[start of Data supplied]

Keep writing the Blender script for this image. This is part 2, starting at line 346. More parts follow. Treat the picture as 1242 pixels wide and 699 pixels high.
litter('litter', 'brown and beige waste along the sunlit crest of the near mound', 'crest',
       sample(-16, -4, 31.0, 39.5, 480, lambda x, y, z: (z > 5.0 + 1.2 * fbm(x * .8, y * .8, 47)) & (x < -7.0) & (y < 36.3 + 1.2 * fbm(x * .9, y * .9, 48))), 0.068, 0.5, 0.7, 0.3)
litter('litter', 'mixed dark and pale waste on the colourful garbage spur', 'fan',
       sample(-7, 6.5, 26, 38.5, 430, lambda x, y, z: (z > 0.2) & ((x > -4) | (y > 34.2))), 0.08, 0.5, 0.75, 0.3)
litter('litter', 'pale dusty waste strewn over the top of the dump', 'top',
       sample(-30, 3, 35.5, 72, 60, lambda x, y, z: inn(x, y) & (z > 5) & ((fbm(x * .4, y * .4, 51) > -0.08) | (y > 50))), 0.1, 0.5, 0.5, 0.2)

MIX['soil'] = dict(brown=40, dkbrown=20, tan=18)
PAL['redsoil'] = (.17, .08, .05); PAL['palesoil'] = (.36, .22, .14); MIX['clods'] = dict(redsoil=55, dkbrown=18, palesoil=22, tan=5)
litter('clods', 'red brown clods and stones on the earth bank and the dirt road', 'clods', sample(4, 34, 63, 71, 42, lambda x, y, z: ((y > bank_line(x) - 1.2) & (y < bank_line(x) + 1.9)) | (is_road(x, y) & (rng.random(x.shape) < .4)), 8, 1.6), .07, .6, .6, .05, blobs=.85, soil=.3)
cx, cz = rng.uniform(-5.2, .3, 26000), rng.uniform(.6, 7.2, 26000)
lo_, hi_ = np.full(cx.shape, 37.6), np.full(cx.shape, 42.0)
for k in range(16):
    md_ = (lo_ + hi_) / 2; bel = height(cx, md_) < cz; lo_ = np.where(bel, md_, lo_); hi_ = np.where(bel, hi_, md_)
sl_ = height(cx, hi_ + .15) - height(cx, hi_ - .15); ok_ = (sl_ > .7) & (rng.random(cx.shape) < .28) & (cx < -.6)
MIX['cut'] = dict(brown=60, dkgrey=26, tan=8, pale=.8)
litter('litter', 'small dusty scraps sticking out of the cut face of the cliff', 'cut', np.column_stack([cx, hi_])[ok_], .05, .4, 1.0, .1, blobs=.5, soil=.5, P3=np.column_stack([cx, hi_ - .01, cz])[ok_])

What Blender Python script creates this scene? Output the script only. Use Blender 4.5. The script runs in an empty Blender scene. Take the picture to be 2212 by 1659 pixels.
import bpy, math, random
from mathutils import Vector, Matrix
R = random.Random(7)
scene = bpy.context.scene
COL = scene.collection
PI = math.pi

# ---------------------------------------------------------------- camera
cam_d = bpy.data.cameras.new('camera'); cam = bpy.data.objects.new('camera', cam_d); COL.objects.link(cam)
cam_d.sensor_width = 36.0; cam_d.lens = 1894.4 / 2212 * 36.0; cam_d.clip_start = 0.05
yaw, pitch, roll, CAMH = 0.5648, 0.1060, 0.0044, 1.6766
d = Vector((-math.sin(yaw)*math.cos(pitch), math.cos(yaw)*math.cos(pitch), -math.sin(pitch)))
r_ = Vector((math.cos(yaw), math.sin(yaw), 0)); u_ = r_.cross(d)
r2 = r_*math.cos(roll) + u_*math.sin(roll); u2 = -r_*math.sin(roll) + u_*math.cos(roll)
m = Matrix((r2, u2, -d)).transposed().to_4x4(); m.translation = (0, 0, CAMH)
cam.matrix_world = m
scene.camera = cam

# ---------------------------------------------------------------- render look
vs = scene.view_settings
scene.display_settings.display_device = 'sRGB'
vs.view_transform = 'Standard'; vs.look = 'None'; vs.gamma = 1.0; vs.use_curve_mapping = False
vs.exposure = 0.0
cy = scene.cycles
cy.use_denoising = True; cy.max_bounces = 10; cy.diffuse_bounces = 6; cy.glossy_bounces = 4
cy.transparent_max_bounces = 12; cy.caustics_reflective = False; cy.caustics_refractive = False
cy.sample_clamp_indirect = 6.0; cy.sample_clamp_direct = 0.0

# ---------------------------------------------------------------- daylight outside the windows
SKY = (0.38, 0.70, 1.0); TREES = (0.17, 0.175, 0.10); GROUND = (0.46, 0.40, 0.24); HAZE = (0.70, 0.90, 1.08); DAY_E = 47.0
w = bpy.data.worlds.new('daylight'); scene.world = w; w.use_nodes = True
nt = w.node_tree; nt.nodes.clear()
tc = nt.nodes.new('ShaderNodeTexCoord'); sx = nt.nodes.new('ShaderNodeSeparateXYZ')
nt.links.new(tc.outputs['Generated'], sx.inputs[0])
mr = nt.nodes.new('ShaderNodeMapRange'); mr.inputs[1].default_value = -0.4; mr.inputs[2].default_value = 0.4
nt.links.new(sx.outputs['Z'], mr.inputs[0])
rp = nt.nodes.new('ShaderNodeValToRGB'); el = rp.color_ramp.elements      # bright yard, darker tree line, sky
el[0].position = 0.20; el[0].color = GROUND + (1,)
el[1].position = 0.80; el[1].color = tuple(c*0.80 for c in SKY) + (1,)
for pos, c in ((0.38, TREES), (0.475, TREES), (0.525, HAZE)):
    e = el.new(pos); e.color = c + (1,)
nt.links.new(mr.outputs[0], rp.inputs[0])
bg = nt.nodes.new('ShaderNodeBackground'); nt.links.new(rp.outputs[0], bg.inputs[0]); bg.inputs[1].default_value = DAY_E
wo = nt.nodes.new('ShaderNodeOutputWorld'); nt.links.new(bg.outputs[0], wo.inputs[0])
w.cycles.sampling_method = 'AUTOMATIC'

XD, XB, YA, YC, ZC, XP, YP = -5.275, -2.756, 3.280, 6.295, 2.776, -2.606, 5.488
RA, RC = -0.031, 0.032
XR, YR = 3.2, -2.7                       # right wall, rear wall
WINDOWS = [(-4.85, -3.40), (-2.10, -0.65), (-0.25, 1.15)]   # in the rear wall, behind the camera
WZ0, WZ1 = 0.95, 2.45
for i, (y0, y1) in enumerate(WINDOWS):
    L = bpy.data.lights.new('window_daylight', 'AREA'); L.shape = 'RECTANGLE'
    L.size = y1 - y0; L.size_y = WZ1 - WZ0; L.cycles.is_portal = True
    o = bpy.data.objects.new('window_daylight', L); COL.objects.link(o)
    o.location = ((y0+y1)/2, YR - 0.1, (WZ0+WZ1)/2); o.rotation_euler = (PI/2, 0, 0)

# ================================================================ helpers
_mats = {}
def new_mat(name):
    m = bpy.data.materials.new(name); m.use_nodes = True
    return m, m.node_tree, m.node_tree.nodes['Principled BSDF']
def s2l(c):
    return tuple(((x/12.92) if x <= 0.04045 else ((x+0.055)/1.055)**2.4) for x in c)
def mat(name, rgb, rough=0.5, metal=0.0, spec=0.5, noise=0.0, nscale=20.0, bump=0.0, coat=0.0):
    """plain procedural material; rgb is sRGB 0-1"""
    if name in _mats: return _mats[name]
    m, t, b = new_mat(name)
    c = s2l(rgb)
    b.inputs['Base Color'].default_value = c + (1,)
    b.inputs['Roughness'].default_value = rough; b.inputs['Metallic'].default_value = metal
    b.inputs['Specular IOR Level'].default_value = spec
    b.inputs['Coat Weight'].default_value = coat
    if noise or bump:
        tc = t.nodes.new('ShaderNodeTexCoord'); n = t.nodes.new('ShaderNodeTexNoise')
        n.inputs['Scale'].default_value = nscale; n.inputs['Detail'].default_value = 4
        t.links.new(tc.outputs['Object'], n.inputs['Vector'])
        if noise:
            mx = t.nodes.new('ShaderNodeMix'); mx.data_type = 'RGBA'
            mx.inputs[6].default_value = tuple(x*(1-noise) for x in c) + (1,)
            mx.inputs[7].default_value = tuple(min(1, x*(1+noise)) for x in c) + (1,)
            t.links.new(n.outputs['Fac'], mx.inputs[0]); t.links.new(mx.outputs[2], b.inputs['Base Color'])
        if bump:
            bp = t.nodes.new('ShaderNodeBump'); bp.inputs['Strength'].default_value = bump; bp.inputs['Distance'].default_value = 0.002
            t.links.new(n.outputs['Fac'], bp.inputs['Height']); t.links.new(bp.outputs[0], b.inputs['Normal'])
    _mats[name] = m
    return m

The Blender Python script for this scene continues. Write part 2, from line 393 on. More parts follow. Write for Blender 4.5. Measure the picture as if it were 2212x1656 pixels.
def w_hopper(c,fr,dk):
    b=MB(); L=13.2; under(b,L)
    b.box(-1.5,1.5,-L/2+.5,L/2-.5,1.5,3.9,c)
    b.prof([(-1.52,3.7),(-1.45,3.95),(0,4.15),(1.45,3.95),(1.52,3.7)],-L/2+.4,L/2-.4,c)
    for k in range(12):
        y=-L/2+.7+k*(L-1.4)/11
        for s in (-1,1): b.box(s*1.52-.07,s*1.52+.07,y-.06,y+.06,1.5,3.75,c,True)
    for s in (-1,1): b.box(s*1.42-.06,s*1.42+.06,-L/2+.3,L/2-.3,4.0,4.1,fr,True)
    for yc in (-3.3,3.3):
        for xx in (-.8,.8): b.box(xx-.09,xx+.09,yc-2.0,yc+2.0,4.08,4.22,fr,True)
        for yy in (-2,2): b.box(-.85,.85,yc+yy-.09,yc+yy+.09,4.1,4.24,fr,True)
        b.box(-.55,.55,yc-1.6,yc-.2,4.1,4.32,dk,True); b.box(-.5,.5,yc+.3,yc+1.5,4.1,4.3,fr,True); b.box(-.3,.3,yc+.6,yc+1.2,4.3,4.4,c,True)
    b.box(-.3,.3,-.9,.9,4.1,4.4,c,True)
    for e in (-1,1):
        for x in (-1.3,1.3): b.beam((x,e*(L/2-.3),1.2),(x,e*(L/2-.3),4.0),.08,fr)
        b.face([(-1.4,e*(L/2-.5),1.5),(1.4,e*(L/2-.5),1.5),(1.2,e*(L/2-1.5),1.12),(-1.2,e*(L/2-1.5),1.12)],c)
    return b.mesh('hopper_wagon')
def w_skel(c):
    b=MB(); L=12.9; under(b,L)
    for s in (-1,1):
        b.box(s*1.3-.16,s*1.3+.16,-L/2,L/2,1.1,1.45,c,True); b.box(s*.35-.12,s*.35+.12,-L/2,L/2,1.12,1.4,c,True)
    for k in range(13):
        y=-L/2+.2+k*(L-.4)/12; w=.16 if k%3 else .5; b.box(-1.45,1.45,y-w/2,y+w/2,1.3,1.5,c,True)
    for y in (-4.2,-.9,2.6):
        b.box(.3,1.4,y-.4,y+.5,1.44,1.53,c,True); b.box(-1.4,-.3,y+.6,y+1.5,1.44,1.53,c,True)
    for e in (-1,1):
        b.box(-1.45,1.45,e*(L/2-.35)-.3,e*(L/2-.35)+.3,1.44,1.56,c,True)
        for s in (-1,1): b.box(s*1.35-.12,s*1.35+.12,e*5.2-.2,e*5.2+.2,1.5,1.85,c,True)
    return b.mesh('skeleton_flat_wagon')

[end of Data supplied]

Repeat, exactly as they stand above, the lines from the line with "What Blender Python" to the line with "PI = math.pi", both lines included.

What Blender Python script creates this scene? Output the script only. Use Blender 4.5. The script runs in an empty Blender scene. Take the picture to be 2212 by 1659 pixels.
import bpy, math, random
from mathutils import Vector, Matrix
R = random.Random(7)
scene = bpy.context.scene
COL = scene.collection
PI = math.pi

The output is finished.